Well, there is a physics problem I was solving and it is really interesting how it is officially solved.

We take a small weight and hang it on a steel wire. For how much does the oscillation time change if the temperature of this wire raises for 10K?

I looked up solution and it is solved like this:

Homework Equations

The weight on the steel wire is like a mathematical pendulum.
Therefore $t_0 = 2\pi \sqrt{\frac{L}{g}}$. Now logarithm and differentiate:
$ln {t_0} = ln {2\pi} + 1/2 ln {L} -1/2 ln{g}$ and after differentiation
$\frac{dt_0}{t_0}= \frac{1}{2} \frac{dL}{L}$.

Because of the temperature change $dt$ the steel wire is longer for $dL =\alpha L dT$.
The relative change of oscillation time is then $\frac{dt_0}{t_0}= \frac{1}{2} \alpha dT$.

The Attempt at a Solution

In my solution process there was nothing of logarithms or differentiation. Of course my result was also false. But I am not interested in where I did a mistake, there is more important question her:

What is this special new solving approach? It is the first time I see solving it and it frustrates me, because I don't understand the logic behind it.
When can I use it in the future? Also from where does it come?
P.S Even in my wildest dreams I would not use this solving method.

 

[kuruman]

It's only a quick way to get the fractional change of variable $x$ which is $\frac{dx}{x}$. You could have obtained the same result by plain differentiation.

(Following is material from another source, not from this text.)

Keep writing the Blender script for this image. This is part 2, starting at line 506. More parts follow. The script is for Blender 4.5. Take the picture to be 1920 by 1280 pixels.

For example in this case you would do $$dt_0=\frac{2\pi}{\sqrt{g}}\frac{1}{2}\frac{1}{\sqrt{L}}dL$$Then divide by $t_0$ or multiply by $t_0^{-1} ~$ to get$$\frac{dt_0}{t_0}=\frac{2\pi}{\sqrt{g}}\frac{1}{2}\frac{1}{\sqrt{L}}dL\times \frac{\sqrt{g}}{2\pi\sqrt{L}}=\frac{1}{2}\frac{dL}{L}.$$

For whatever it's worth, this is the first time I see the logarithmic method for doing this. If it's confusing you, don't use it.

 

[quinoa19]

There is a technique called Logarithmic differentiation, which is applied here. It sometimes leads to answer faster as in this case. Of course the answer should be same regardless of whether it is used or not.